[Start of Given material]
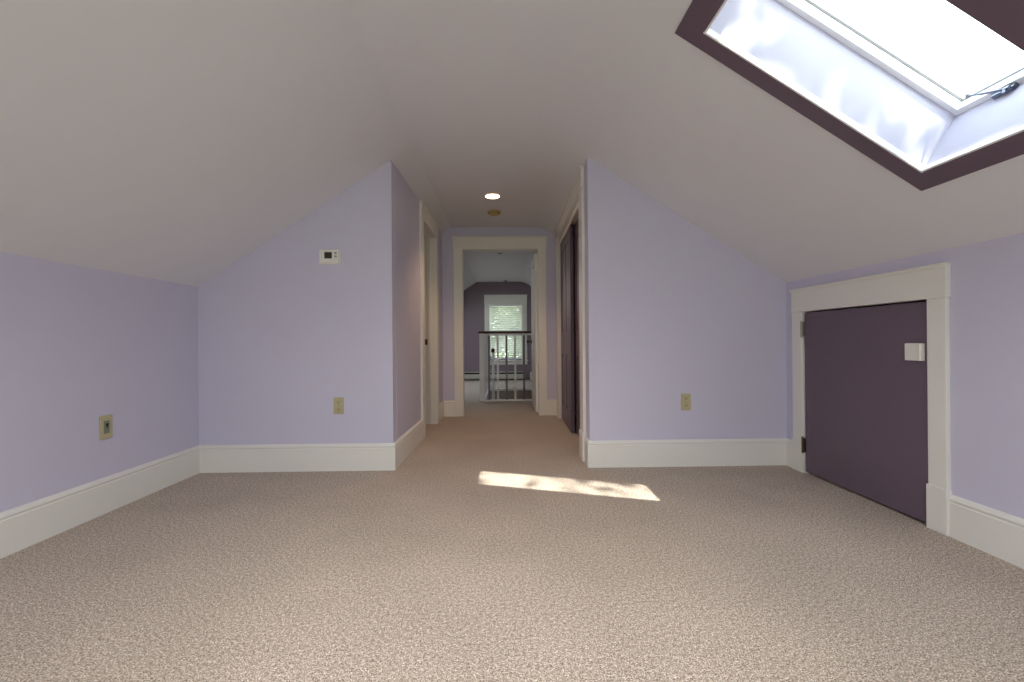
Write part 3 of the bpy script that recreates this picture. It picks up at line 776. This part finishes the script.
def portal(name, loc, direction, sx, sy, up='Y'):
    l = bpy.data.lights.new(name, 'AREA'); l.shape = 'RECTANGLE'; l.size = sx; l.size_y = sy
    l.cycles.is_portal = True
    o = bpy.data.objects.new(name, l); COL.objects.link(o); o.location = loc
    o.rotation_euler = Vector(direction).to_track_quat('-Z', 'Y').to_euler()
    return o
# local X of the skylight portal must run down the slope
def oriented(o, xaxis, zback):
    z = Vector(zback).normalized(); x = Vector(xaxis).normalized(); y = z.cross(x)
    m = Matrix((x, y, z)).transposed().to_4x4(); m.translation = o.location; o.matrix_world = m
p = portal('skylight_portal', slope(Vector((SU/2, (SY0+SY1)/2, 0.36))), -NRM, SU+0.02, SY1-SY0+0.02); oriented(p, DWN, NRM)
p = portal('far_skylight_portal', lslope(Vector((LU/2, (LY0+LY1)/2, 0.29))), -LN, LU, LY1-LY0); oriented(p, LD, LN)
p = portal('far_window_portal', Vector(((FX0+FX1)/2, YW+0.17, (FZ0+FZ1)/2)), (0, -1, 0), FX1-FX0, FZ1-FZ0); oriented(p, (1, 0, 0), (0, 1, 0))
p = portal('gable_window_portal', Vector((0, YB-0.14, (WZ0+WZ1)/2)), (0, 1, 0), WX1-WX0, WZ1-WZ0); oriented(p, (1, 0, 0), (0, -1, 0))

# ------------------------------------------------------------------ camera
cam = bpy.data.cameras.new('camera'); cam.sensor_fit = 'HORIZONTAL'; cam.sensor_width = 36; cam.lens = 430/1024*36
cam.clip_start = 0.05; cam.clip_end = 200
co = bpy.data.objects.new('camera', cam); COL.objects.link(co)
rt = Vector((0.99980353, -0.01824764, -0.00774101)); up = Vector((0.00771506, -0.00149173, 0.99996913)); fw = Vector((0.01825862, 0.99983239, 0.00135065))
m = Matrix((rt, up, -fw)).transposed().to_4x4(); m.translation = (0, 0, 0.93); co.matrix_world = m
SC.camera = co

SC.view_settings.view_transform = 'Standard'; SC.view_settings.look = 'None'; SC.view_settings.gamma = 1; SC.view_settings.use_curve_mapping = False
SC.view_settings.exposure = 1.08
SC.cycles.max_bounces = 12; SC.cycles.diffuse_bounces = 8; SC.cycles.transparent_max_bounces = 12
SC.cycles.use_denoising = True
SC.cycles.sample_clamp_indirect = 8.0
SC.cycles.caustics_reflective = False; SC.cycles.caustics_refractive = False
[End of Given material]
◆ **Problem statement**:
Except for the pictures, print the data above exactly.

◆ **Response**:
Write part 3 of the bpy script that recreates this picture. It picks up at line 776. This part finishes the script.
def portal(name, loc, direction, sx, sy, up='Y'):
    l = bpy.data.lights.new(name, 'AREA'); l.shape = 'RECTANGLE'; l.size = sx; l.size_y = sy
    l.cycles.is_portal = True
    o = bpy.data.objects.new(name, l); COL.objects.link(o); o.location = loc
    o.rotation_euler = Vector(direction).to_track_quat('-Z', 'Y').to_euler()
    return o
# local X of the skylight portal must run down the slope
def oriented(o, xaxis, zback):
    z = Vector(zback).normalized(); x = Vector(xaxis).normalized(); y = z.cross(x)
    m = Matrix((x, y, z)).transposed().to_4x4(); m.translation = o.location; o.matrix_world = m
p = portal('skylight_portal', slope(Vector((SU/2, (SY0+SY1)/2, 0.36))), -NRM, SU+0.02, SY1-SY0+0.02); oriented(p, DWN, NRM)
p = portal('far_skylight_portal', lslope(Vector((LU/2, (LY0+LY1)/2, 0.29))), -LN, LU, LY1-LY0); oriented(p, LD, LN)
p = portal('far_window_portal', Vector(((FX0+FX1)/2, YW+0.17, (FZ0+FZ1)/2)), (0, -1, 0), FX1-FX0, FZ1-FZ0); oriented(p, (1, 0, 0), (0, 1, 0))
p = portal('gable_window_portal', Vector((0, YB-0.14, (WZ0+WZ1)/2)), (0, 1, 0), WX1-WX0, WZ1-WZ0); oriented(p, (1, 0, 0), (0, -1, 0))

# ------------------------------------------------------------------ camera
cam = bpy.data.cameras.new('camera'); cam.sensor_fit = 'HORIZONTAL'; cam.sensor_width = 36; cam.lens = 430/1024*36
cam.clip_start = 0.05; cam.clip_end = 200
co = bpy.data.objects.new('camera', cam); COL.objects.link(co)
rt = Vector((0.99980353, -0.01824764, -0.00774101)); up = Vector((0.00771506, -0.00149173, 0.99996913)); fw = Vector((0.01825862, 0.99983239, 0.00135065))
m = Matrix((rt, up, -fw)).transposed().to_4x4(); m.translation = (0, 0, 0.93); co.matrix_world = m
SC.camera = co

SC.view_settings.view_transform = 'Standard'; SC.view_settings.look = 'None'; SC.view_settings.gamma = 1; SC.view_settings.use_curve_mapping = False
SC.view_settings.exposure = 1.08
SC.cycles.max_bounces = 12; SC.cycles.diffuse_bounces = 8; SC.cycles.transparent_max_bounces = 12
SC.cycles.use_denoising = True
SC.cycles.sample_clamp_indirect = 8.0
SC.cycles.caustics_reflective = False; SC.cycles.caustics_refractive = False